- Stated task -
Transcribe the lines from the start of the data below through the line with "return (SP - v * CP) / (CP + v * SP)", word for word and nothing more.

- Stored data -
━━━━━━━━━━
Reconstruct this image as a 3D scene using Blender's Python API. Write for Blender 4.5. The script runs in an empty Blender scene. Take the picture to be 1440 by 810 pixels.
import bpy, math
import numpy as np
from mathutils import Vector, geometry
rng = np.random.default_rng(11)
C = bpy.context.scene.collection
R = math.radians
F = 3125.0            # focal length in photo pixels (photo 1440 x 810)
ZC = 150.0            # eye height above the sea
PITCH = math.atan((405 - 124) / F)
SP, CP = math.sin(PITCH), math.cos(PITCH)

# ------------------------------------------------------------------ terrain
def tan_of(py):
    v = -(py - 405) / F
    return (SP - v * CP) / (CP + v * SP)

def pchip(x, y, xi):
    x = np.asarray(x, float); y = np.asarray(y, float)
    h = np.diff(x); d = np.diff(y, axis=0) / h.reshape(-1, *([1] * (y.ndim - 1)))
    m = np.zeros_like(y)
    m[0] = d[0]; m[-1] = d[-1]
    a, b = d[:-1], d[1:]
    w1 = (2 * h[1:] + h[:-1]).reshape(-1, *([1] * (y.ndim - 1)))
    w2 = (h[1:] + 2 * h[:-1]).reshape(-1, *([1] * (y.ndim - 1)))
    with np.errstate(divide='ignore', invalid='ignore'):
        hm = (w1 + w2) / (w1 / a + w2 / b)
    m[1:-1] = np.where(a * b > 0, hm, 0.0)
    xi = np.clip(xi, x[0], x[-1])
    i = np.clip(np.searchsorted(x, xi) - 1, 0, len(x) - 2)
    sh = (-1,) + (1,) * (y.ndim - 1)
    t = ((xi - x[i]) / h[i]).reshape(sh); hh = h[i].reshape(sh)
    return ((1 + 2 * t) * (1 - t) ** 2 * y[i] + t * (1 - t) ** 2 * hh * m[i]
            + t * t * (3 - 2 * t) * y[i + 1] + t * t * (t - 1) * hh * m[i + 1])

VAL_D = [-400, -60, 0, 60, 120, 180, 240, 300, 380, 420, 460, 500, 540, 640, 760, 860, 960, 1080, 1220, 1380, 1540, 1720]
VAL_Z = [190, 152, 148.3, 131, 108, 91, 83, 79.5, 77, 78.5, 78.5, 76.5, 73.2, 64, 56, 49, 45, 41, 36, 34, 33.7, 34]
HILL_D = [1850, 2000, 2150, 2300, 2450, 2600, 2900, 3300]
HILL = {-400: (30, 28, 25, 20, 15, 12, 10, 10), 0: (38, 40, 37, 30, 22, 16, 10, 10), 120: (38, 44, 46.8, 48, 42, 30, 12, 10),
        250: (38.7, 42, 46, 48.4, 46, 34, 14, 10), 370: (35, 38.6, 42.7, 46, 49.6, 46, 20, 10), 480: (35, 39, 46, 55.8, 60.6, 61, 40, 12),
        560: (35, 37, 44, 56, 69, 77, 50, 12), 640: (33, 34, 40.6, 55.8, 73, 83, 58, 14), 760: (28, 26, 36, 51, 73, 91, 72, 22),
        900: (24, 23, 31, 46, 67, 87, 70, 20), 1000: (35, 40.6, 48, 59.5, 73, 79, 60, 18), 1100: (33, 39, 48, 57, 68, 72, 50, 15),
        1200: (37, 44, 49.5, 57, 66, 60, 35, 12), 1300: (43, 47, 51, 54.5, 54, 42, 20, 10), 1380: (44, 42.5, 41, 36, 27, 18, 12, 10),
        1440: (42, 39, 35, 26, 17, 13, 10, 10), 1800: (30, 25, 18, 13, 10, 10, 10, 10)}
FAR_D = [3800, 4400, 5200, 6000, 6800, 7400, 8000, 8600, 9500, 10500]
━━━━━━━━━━
- Solution to the problem -
Reconstruct this image as a 3D scene using Blender's Python API. Write for Blender 4.5. The script runs in an empty Blender scene. Take the picture to be 1440 by 810 pixels.
import bpy, math
import numpy as np
from mathutils import Vector, geometry
rng = np.random.default_rng(11)
C = bpy.context.scene.collection
R = math.radians
F = 3125.0            # focal length in photo pixels (photo 1440 x 810)
ZC = 150.0            # eye height above the sea
PITCH = math.atan((405 - 124) / F)
SP, CP = math.sin(PITCH), math.cos(PITCH)

# ------------------------------------------------------------------ terrain
def tan_of(py):
    v = -(py - 405) / F
    return (SP - v * CP) / (CP + v * SP)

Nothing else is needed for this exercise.